Thursday, March 12, 2009

Winnenden

for English version please see below

“The human shape is a ghost made of distraction and pain,
Sometimes pure light, sometimes cruel,
Trying wildly to open,
This image held tightly within itself.”

—Rumi, 13th century Persian Sunni mystic

Ein großes Unglück ist geschehen.

Ein großes Unglück ist geschehen in einem Ort, mit dem ich untrennbar verbunden bin. Ein Ort, den ich, auf Krawall gebürstet, als “Schwäbisch-Sibirien” charakterisiert habe zuvor, und anhand dessen ich von der “Flüchtigkeit des Konstrukts Heimat” schrieb.

Ein Ort, von dem ich im weiten Internet vor wenigen Wochen nur ein einziges Bild fand, das ich als lustig und verquer genug, weil so dermaßen un-Winnenden, empfand um meine Suada zu illustrieren; es zeigt einige Rettungskräfte der lokalen freiwilligen Feuerwehr, wie sie bei einer großen Übung in bedrohlich aussehenden Masken und Helmen einen Statisten wegtragen. Ein Ort auch, an dem ich als Kind, genau inmitten der nun Tat-Ort gewordenen Schule und Park, erst mit Staunen einer großen kleinen Übung der lokalen Sicherheitskräfte beiwohnte und alsbald den Schauspielcharakter des Gezeigten langweilig fand.
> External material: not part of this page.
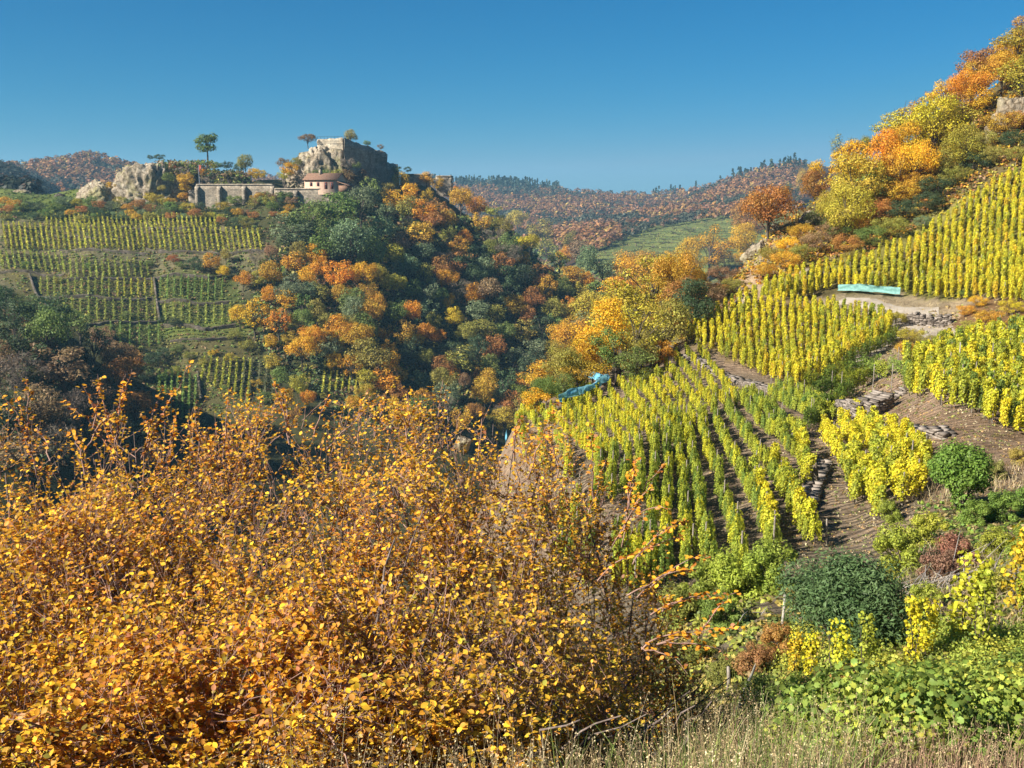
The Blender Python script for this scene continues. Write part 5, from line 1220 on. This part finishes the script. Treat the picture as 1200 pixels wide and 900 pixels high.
    gz = H(LP[:, 0], LP[:, 1]); dep = ztop(LP[:, 0], LP[:, 1]) - LP[:, 2]           # leaves thin out inside the shrub
    keep = rng.random(len(LP)) < np.clip(.92 - .42 * np.clip(dep, 0, 9), .17, 1) * (.85 + .55 * vnoise(LP[:, 0] * 1.8, LP[:, 1] * 1.8, LP[:, 2] * 1.8))
    LP, LD = LP[keep], LD[keep]; n = len(LP)
    dirs = unit(LD * .5 + rdir(n, rng) * .9) * [1, 1, .55]; nrm = unit(np.array([0, 0, 1.]) + rdir(n, rng) * .55); nrm[:, 2] = np.abs(nrm[:, 2])
    size = rng.uniform(.024, .042, n)
    col = HCOL[rng.choice(len(HCOL), n, p=HPRB / HPRB.sum())] * rng.uniform(.8, 1.15, (n, 1))
    patch = vnoise(LP[:, 0] * 1.1, LP[:, 1] * 1.1, LP[:, 2] * 1.4 + 5)[:, None]
    if hue: col = col * (1 - .5 * hue) + np.array([.36, .36, .05]) * .5 * hue
    col = col * np.where(patch > .25, np.array([.96, .88, 1.0]), np.array([1., 1., 1.])) 
    near_ = np.argsort(LP[:, 1] + .6 * rng.random(n) + np.where((np.abs(LP[:, 0] / LP[:, 1]) > .5) | (LP[:, 2] / LP[:, 1] < -.62), 50, 0))[:30]
    rest = np.ones(n, bool); rest[near_] = False
    V, fs = put_leaves(LP[rest] - B, dirs[rest], nrm[rest], size[rest], OV, [OF3, OF4])
    g = Geo(); g.add(V, fs, np.repeat(rng.random(rest.sum()), len(OV)), np.repeat(col[rest], len(OV), 0))
    o = link('leaves', g.mesh('leaves', M['leafcol'], True, True), root); o['kind'] = 'stuff'
    a, b, nn = frames(dirs[near_], nrm[near_])
    for i, j in enumerate(near_):
        lf = link('leaf', OVL, root, color=col[j]); mtx = Matrix([[a[i][r], b[i][r], nn[i][r], LP[j][r] - B[r]] for r in range(3)] + [[0, 0, 0, 1]]) @ Matrix.Scale(float(size[j]), 4)
        lf.matrix_local = mtx
    return root, n
SHR = [(-4.9, 8.2, 16, 1.3, 'golden shrub filling the far left edge of the hedge'), (-3.3, 8.4, 18, 1.3, 'tall golden shrub at the back left with shoots against the dark wood'), (-1.7, 8.5, 18, 1.3, 'golden shrub at the back of the hedge below the castle trees'),
       (-.2, 8.5, 18, 1.3, 'golden shrub at the back of the hedge before the valley'), (1.0, 8.4, 13, 1.0, 'thin golden shrub at the right end of the hedge before the vine rows'),
       (-3.6, 6.4, 18, 1.2, 'golden shrub in the middle of the left half of the hedge'), (-2.2, 6.3, 18, 1.2, 'golden shrub with dark crossing stems left of centre'), (-.9, 6.2, 18, 1.2, 'golden shrub in the middle of the hedge'), (.25, 6.2, 16, 1.05, 'golden olive shrub near the right end of the hedge'),
       (-2.3, 4.6, 17, 1.0, 'nearest golden shrub in the lower left corner with thick dark stems'), (-1.15, 4.5, 17, 1.0, 'nearest golden shrub left of the bottom centre'), (-.15, 4.5, 16, .95, 'nearest golden shrub at the bottom centre behind dry grass'), (.62, 5.0, 9, .55, 'small yellow-green shrub at the lower right of the hedge')]
tot = 0
for i, (x, y, ns, sp, lab) in enumerate(SHR):
    _, n = golden_shrub(x, y, ns, sp, 500 + i, lab, hue=max(0, min(1, .35 + x * .5)) if y < 7 else 0); tot += n
print('hedge leaves', tot)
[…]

Ein Ort, den wir in lustvollen und komplexen Verschwörungstheorien stattdessen gerne zum Nabel der Welt hinaufbeschworen, mit Miles Davis’ Schirmherrschaft über den lokalen City-Treff und Usama bin Ladens mittlerweile legendärem Benzindiebstahl im Teilort Schelmenholz, mit Normahls “Winnenden Geisterstadt / abgefuckte Hippiestadt” aus dem Jahre 1979 im Ohr. Ein Ort auch, den der Journalist Lorenz Schröter besuchte, als er über die spielerischste aller Weltenerklärungen, die Hohlwelttheorie, alles erfahren wollte und Winnenden verließ mit der Antwort: “In der Mitte, da ist nichts”.

Es ist alles nur ein Spiel gewesen; alles in Winnenden war immer Spiel, immer Spielplatz, mein Spielplatz, mit allen friedlichen Konnotationen, die das Wort weckt. Heute weiss ich nichts, und die sprudelnden Worte sind nur Worte über den vergangenen Spielplatz Winnenden. Mein echtes Winnenden am Morgen des 12. März 2009 entzieht sich den Worten.

Ein großes Unglück ist geschehen.



English version:

A catastrophe has happened.

A catastrophe has happened at the place from which I cannot separate myself. A place to which I referred in anger once as “Southern German Siberia” and which made me talk about the “fleeting construct of home”.

A place of which, a few weeks ago, I could only find a single image in the wide internet that seemed odd and non-Winnenden enough to illustrate the suada I was about to write; it depicts the local firefighter forces, in harrowing masks and helmets, as they carry a mock injured during a maneuver. It is also the same scenery where I witnessed as a child, quite exactly inbetween the school and park that now have become crime scences, another grande yet small maneuver of the local forces. First I stood in awe, only to become bored all too quickly by the obviously staged character of it all.

It was a place that we enjoyed to turn into the centre of complex conspiracy plots instead, with Miles Davis heading the local summer street festivities, and Usama Bin Laden famously stealing gasoline from a parked car in the Winnenden suburb Schelmenholz, with local punk heroes’ “Winnenden Ghost town / run-down hippie home” ringing in our ears. Journalist Lorenz Schröter even visited this place once to find answers to the most playful of all theories on our planet, the hollow earth theory, and he returned from Winnenden with the answer: “In the middle, there is nothing.”

It all had been simply a game. In Winnenden, everything was playful, it had always been a playground, my playground, including all peaceful connotations such words elicit. Today I know nothing to say, and all the wordy paragraphs here are words on the perished playground of Winnenden. My actual Winnenden on the morning of March 12, 2009, defies any words.

A catastrophe has happened.

1 comment:

  1. und sie, die anderen, berichten. nach acht stunden arbeit habe ich zu oft hingehört. sie berichten so, als ob es noch um etwas ginge. so, als ob es noch zu hoffen gäbe. doch der wahre bote, der auf der bühne hinter der mauer hervortritt, schweigt und übergibt.

    am nächsten tag kaufen sich alle die zeitung und schaffen es nicht über die titelseite hinaus. sie tun so, als ob sie lesen könnten.